There are many services available to help seniors who may need extra assistance. Unfortunately, this transition can be hard for those needing extra care. Some adults resist having strangers come into their home. Sometimes they do not want to attend an adult day program or move into a senior housing community. The senior who needs help may see these services as a loss of independence, an invasion of privacy, or are unwilling to pay for services.

Here are suggestions family caregivers have found helpful in making these transitions easier.

Listen and involve your loved oneHow can I get my family member to accept help?
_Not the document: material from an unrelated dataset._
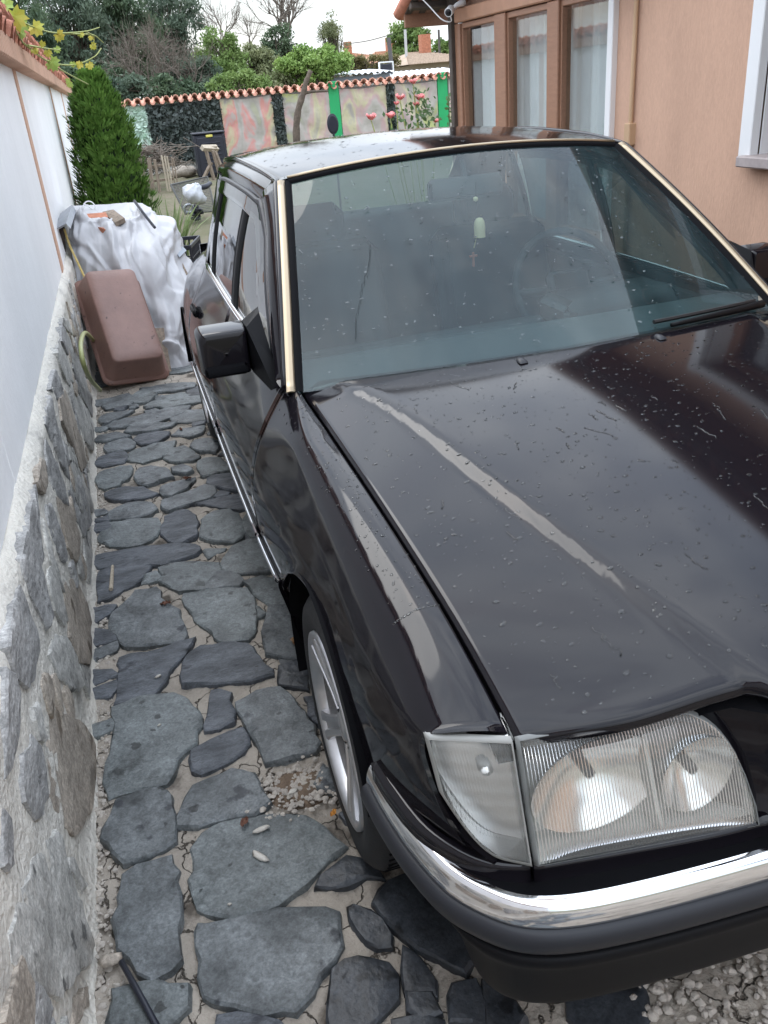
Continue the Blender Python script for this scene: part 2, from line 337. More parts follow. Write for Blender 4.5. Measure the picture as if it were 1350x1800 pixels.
PAVE = [  # outlines of the visible paving stones (view sheet, material, outline)
 (6, 'stone_green', [(100,210),(130,140),(210,100),(330,85),(480,80),(560,100),(600,140),(690,205),(640,250),(560,300),(520,350),(470,400),(380,450),(250,490),(110,450),(95,330)]),
 (6, 'stone', [(105,510),(240,500),(420,460),(470,445),(600,450),(655,470),(680,600),(640,660),(580,710),(560,770),(490,850),(380,860),(140,800),(120,650)]),
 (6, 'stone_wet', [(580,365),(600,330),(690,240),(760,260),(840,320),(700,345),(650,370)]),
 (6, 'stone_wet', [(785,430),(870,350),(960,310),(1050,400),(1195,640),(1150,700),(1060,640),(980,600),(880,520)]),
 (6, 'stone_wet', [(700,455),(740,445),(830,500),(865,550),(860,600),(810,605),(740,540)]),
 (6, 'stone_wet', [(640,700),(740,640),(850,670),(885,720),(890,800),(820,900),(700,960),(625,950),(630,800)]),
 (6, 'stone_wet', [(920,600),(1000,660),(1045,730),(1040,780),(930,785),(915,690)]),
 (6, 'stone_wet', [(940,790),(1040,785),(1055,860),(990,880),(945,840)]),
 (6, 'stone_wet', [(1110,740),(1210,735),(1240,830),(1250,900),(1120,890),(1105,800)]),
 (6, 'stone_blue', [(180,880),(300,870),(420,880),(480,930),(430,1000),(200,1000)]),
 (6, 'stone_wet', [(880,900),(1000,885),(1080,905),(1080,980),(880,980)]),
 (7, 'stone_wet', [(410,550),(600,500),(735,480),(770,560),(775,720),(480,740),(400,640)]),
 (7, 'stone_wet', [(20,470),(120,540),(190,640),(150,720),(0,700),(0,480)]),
 (5, 'stone_green', [(140,395),(250,355),(420,335),(490,370),(550,450),(520,560),(440,640),(415,720),(330,770),(200,780),(105,830),(95,690),(140,600)]),
 (5, 'stone_blue', [(165,160),(300,140),(440,90),(520,65),(480,130),(400,220),(340,330),(200,375),(140,385),(165,270)]),
 (5, 'stone_blue', [(460,250),(480,160),(560,110),(700,90),(775,95),(820,160),(890,210),(880,240),(740,275),(540,290),(465,290)]),
 (5, 'stone_blue', [(595,320),(650,318),(690,345),(700,400),(712,455),(650,490),(570,510),(590,400)]),
 (5, 'stone_blue', [(505,600),(600,540),(740,488),(770,540),(750,610),(640,670),(560,710),(500,690)]),
 (5, 'stone', [(720,380),(820,320),(930,305),(1010,390),(1060,460),(1110,560),(1100,600),(980,630),(850,660),(820,540),(730,420)]),
 (5, 'stone', [(450,880),(520,780),(600,730),(700,700),(810,715),(830,790),(875,850),(800,910),(660,920),(560,960),(450,960)]),
 (5, 'stone_wet', [(915,200),(1040,165),(1060,310),(930,290)]),
 (5, 'stone_blue', [(1040,350),(1080,345),(1110,480),(1060,420)]),
 (5, 'stone', [(1095,760),(1135,670),(1180,700),(1185,800),(1110,790)]),
 (3, 'stone', [(610,540),(700,390),(870,310),(960,300),(1010,370),(1040,540),(1030,620),(900,700),(740,740),(690,680)]),
 (3, 'stone', [(735,820),(900,740),(1030,700),(1050,800),(1050,1000),(1060,1300),(1000,1370),(920,1420),(820,1400),(710,1240),(700,1080),(720,960)]),
 (3, 'stone_green', [(690,1490),(850,1460),(1000,1470),(1110,1480),(1090,1600),(1000,1688),(950,1780),(680,1780),(660,1650)]),
 (4, 'stone', [(150,1490),(220,1420),(310,1330),(430,1310),(470,1400),(540,1440),(580,1560),(590,1610),(450,1625),(250,1640),(200,1580)]),
 (4, 'stone_green', [(590,1330),(780,1315),(970,1310),(990,1400),(1000,1540),(960,1600),(860,1620),(790,1610),(750,1560),(660,1460),(600,1400)]),
 (4, 'stone_green', [(450,1190),(520,1160),(780,1150),(800,1190),(760,1240),(700,1300),(560,1310),(470,1260)]),
 (4, 'stone', [(720,1300),(800,1210),(900,1230),(930,1260),(900,1290)]),
 (4, 'stone_green', [(820,1160),(900,1050),(1020,1020),(1100,1080),(1150,1180),(1060,1200),(900,1215),(830,1190)]),
 (4, 'stone_green', [(695,990),(700,900),(760,850),(860,835),(910,880),(930,980),(890,1030),(820,1030),(720,1005)]),
 (4, 'stone_blue', [(465,980),(480,890),(540,855),(620,850),(650,900),(660,980),(590,1030),(530,1030)]),
 (4, 'stone_green', [(90,1000),(150,920),(270,900),(420,890),(440,930),(410,990),(320,1040),(160,1050)]),
 (4, 'stone_blue', [(80,1100),(200,1080),(420,1055),(640,1045),(675,1075),(640,1110),(500,1150),(250,1170),(100,1180),(40,1150)]),
 (4, 'stone_blue', [(90,1290),(90,1210),(230,1170),(380,1160),(370,1200),(270,1280),(150,1350),(90,1380)]),
 (4, 'stone', [(150,850),(250,810),(380,800),(410,840),(350,875),(230,890),(160,890)]),
 (4, 'stone', [(470,780),(560,760),(720,695),(775,720),(740,770),(600,810),(510,840),(475,830)]),
 (4, 'stone', [(460,700),(540,680),(640,650),(650,670),(590,710),(520,750),(465,750)]),
 (4, 'stone_blue', [(660,800),(760,780),(880,755),(980,740),(990,820),(900,830),(760,810)]),
 (4, 'stone_blue', [(735,650),(860,620),(930,630),(960,700),(890,720),(800,705),(740,680)]),
 (4, 'stone_blue', [(120,740),(250,705),(330,710),(420,740),(380,760),(260,780),(150,770)]),
 (4, 'stone', [(310,640),(320,600),(400,585),(470,600),(520,640),(440,665),(370,690),(320,680)]),
 (4, 'stone_green', [(80,680),(90,620),(200,585),(270,580),(260,630),(210,680),(110,710)]),
 (4, 'stone_green', [(680,600),(680,550),(750,530),(800,535),(850,600),(760,630),(700,640)]),
 (4, 'stone', [(520,590),(580,575),(630,600),(600,615),(530,610)]),
 (4, 'stone_green', [(470,530),(500,480),(580,465),(640,490),(670,530),(590,545),(500,545)]),
 (4, 'stone_green', [(260,540),(280,490),(400,450),(530,430),(510,470),(450,520),(350,550)]),
 (4, 'stone_blue', [(60,570),(90,530),(220,490),(240,520),(230,550),(120,575)]),
 (4, 'stone_blue', [(290,420),(330,390),(420,370),(490,380),(480,400),(410,440),(340,450)]),
 (4, 'stone', [(630,460),(650,430),(740,415),(810,450),(770,490),(690,480)]),
 (4, 'stone', [(120,480),(130,450),(250,415),(290,430),(270,470),(150,495)]),
 (4, 'stone', [(520,390),(560,365),(700,345),(690,380),(620,400)]),
 (4, 'stone', [(60,430),(90,400),(180,385),(260,405),(130,430)]),
 (4, 'stone', [(240,380),(260,350),(400,330),(540,320),(490,350),(380,370)]),
 (4, 'stone', [(130,340),(180,310),(330,280),(480,235),(620,215),(580,260),(440,310),(300,340),(170,350)]),
 (4, 'stone', [(510,290),(600,250),(720,245),(730,300),(640,310),(540,315)]),
 (4, 'stone_green', [(360,220),(480,160),(690,130),(700,195),(600,210),(480,230)]),
 (4, 'stone', [(90,300),(130,270),(280,250),(200,290),(110,330)]),
 (4, 'stone', [(110,190),(250,150),(300,170),(260,210),(120,240)]),
 (4, 'stone_green', [(280,170),(340,125),(420,150),(380,190),(300,200)]),
 (4, 'stone', [(330,115),(500,90),(640,80),(640,110),(520,130),(400,140)]),
 (4, 'stone_green', [(960,860),(1020,840),(1060,930),(1000,1010),(950,960)]),
 (4, 'stone_green', [(950,1270),(1050,1240),(1170,1260),(1240,1340),(1220,1390),(1090,1400),(1030,1340)]),
 (4, 'stone', [(1090,1420),(1220,1410),(1270,1560),(1300,1660),(1310,1720),(1190,1715),(1080,1680),(1080,1530)]),
 (4, 'stone', [(880,470),(930,520),(960,600),(900,600),(860,540),(840,480)]),
]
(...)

Your loved one wants to have a say in what is happening with their care. Listen to their concerns and why they are fearful of accepting help.  Maybe they feel that their choice is being taken away from them. Perhaps they feel they have become a burden. Whatever it may be, express that you understand their concerns and that their feelings are valid Involve your loved one when choosing the in-home care company, adult day care program, or residential facility. Having a voice will help your family member feel more comfortable with the decision.

Take it Step-by-step

Next, take time to introduce the new assistance into your family member’s life. For example, begin by having an initial meeting with your loved one and an in-home care company. As your loved one builds a relationship with a caregiver, add hours and days throughout the week. A senior day center may be a better fit. Your family member can begin with two days per week to adjust to the new routine and structure.

Communicate your needs

Acknowledge your needs as a caregiver and express your thoughts to your loved one. Let them know that it helps ease your concerns when you know they are in good care. Confirm that you are still there to help and that you love them.

Be Respectful

In most cases, your loved one is in a place where they have the right to help make decisions for themselves. Their final decision may not fall in line with what you consider to be the best choice for everyone involved, especially if they have dementia. Encourage them to give the new change a try for two weeks and then evaluate after that. Be respectful and supportive. This may be a difficult time for them and they need your love and support.